*TASK REQUIREMENTS*:
Please restate, exactly as written, the lines running from the beginning of the material through the line that has "roll2 = thing('raw_meat_roll', (A2.x, A2.y, 0), 'smaller" in it.

*DATA SHOWN*:
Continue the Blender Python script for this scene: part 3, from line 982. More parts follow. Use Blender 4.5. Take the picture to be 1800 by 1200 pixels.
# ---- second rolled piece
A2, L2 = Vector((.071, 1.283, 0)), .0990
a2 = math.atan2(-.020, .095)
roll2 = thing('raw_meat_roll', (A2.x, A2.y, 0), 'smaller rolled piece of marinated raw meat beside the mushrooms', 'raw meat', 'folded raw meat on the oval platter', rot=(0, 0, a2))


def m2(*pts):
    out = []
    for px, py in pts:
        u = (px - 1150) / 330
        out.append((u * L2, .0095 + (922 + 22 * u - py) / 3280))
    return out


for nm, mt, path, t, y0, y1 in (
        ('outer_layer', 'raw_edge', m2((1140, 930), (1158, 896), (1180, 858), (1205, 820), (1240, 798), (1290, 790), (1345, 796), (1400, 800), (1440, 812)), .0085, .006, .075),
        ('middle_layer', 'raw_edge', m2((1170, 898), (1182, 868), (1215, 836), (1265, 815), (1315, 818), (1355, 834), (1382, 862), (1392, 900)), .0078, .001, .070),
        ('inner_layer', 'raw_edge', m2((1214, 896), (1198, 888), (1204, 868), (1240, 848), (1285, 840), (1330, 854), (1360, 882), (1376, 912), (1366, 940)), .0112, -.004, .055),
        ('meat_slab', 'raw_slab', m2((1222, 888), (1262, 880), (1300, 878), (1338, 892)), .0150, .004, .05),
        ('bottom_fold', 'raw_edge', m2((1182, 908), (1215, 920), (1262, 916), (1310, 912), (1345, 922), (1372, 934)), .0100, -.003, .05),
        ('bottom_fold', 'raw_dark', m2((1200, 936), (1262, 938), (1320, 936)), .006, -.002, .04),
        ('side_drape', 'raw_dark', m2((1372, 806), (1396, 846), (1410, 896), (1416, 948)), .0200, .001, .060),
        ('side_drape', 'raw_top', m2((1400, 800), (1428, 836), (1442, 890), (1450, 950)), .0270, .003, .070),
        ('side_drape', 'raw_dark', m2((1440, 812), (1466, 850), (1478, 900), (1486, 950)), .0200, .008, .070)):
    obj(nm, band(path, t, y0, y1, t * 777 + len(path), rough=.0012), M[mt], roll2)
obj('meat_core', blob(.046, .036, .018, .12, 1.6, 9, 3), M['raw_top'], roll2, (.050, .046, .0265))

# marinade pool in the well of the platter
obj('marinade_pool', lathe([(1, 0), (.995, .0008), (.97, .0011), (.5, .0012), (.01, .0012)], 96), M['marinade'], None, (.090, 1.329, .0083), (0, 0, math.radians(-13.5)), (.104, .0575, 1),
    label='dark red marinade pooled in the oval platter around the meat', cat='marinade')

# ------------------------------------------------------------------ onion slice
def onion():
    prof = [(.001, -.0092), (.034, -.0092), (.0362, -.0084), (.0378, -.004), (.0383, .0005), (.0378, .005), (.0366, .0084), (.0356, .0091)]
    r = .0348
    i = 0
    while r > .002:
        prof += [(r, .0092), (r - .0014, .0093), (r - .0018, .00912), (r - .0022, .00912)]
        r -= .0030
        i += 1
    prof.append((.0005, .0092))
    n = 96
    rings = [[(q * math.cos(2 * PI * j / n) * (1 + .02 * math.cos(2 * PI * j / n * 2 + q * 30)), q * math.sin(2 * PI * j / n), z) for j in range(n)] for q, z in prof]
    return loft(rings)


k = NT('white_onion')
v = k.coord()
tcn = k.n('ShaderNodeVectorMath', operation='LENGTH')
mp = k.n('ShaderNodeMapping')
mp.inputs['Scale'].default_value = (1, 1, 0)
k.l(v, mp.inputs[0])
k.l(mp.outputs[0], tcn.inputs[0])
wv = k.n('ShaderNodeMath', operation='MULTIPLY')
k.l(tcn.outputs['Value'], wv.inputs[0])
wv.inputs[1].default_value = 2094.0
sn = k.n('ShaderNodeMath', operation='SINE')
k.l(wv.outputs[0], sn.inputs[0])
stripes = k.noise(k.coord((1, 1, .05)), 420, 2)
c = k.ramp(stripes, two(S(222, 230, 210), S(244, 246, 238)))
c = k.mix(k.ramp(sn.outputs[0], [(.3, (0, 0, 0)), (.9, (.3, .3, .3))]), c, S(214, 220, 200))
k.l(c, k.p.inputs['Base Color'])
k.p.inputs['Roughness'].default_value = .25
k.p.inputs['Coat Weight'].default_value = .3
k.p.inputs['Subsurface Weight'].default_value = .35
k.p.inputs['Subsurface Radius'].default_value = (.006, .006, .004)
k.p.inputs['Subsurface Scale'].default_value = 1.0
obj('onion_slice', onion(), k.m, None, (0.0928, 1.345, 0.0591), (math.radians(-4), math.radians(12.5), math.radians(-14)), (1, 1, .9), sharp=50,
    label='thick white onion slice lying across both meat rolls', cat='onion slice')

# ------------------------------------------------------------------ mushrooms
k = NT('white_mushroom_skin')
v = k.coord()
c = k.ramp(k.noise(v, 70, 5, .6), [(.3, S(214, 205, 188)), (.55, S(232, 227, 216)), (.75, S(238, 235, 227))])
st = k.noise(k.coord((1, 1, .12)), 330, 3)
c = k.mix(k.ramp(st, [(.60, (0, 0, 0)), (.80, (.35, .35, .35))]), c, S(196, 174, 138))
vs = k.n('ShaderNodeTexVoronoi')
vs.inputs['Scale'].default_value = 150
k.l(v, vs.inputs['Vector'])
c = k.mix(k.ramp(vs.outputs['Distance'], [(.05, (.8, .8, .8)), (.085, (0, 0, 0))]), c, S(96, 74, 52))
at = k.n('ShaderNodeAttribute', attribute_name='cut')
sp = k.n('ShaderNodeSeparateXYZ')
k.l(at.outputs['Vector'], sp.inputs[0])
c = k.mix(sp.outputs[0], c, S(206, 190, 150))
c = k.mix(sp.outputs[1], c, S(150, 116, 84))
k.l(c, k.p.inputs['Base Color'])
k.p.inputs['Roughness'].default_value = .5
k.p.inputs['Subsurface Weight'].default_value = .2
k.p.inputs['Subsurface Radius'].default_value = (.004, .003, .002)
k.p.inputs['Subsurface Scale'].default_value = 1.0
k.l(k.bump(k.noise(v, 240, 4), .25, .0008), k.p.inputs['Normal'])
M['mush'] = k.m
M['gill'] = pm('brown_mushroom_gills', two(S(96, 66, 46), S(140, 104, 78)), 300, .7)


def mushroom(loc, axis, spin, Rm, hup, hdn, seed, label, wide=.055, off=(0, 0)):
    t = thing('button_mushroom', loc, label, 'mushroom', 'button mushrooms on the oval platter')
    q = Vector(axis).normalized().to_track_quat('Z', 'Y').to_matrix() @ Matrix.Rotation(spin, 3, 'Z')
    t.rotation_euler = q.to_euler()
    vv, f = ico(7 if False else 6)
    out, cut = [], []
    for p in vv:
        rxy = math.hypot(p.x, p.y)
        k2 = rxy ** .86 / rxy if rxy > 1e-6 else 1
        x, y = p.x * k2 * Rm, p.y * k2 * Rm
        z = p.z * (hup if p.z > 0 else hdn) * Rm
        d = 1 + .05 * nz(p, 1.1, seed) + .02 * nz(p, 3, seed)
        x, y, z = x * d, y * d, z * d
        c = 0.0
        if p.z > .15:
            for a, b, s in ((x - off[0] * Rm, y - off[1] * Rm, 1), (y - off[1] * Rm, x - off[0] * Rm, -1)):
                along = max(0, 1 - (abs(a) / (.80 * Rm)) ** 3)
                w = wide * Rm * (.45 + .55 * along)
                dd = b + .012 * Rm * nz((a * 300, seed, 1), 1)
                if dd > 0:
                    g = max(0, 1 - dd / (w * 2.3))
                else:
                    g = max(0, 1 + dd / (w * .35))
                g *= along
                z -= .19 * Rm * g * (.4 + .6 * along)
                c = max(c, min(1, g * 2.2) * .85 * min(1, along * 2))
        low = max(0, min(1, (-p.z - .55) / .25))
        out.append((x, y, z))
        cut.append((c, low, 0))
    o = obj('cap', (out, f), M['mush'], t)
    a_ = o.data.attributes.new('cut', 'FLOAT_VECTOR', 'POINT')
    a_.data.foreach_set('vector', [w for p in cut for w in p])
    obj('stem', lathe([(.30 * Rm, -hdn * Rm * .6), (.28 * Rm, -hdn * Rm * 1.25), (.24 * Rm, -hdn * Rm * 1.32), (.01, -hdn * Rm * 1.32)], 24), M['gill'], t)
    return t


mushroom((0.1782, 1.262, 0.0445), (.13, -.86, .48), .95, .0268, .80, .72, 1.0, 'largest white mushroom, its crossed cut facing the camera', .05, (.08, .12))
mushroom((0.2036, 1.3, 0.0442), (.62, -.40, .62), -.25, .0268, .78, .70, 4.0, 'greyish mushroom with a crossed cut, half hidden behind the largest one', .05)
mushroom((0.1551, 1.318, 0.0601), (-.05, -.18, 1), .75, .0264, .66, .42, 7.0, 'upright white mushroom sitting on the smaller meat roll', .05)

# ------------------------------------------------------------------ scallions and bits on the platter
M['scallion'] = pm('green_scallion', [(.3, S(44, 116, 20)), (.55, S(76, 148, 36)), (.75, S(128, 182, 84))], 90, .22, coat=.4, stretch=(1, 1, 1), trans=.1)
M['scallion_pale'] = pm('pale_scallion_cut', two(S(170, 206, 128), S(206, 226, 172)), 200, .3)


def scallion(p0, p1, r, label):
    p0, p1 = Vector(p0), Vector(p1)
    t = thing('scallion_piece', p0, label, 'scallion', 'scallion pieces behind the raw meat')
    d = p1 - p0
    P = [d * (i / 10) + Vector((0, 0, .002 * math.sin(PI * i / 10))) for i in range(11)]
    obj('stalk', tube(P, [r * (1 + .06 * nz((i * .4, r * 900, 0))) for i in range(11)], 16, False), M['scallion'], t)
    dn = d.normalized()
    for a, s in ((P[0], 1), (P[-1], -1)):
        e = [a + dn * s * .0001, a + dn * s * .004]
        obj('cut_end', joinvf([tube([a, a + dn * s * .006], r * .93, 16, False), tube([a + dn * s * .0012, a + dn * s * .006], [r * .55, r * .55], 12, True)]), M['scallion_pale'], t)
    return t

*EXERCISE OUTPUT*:
Continue the Blender Python script for this scene: part 3, from line 982. More parts follow. Use Blender 4.5. Take the picture to be 1800 by 1200 pixels.
# ---- second rolled piece
A2, L2 = Vector((.071, 1.283, 0)), .0990
a2 = math.atan2(-.020, .095)
roll2 = thing('raw_meat_roll', (A2.x, A2.y, 0), 'smaller rolled piece of marinated raw meat beside the mushrooms', 'raw meat', 'folded raw meat on the oval platter', rot=(0, 0, a2))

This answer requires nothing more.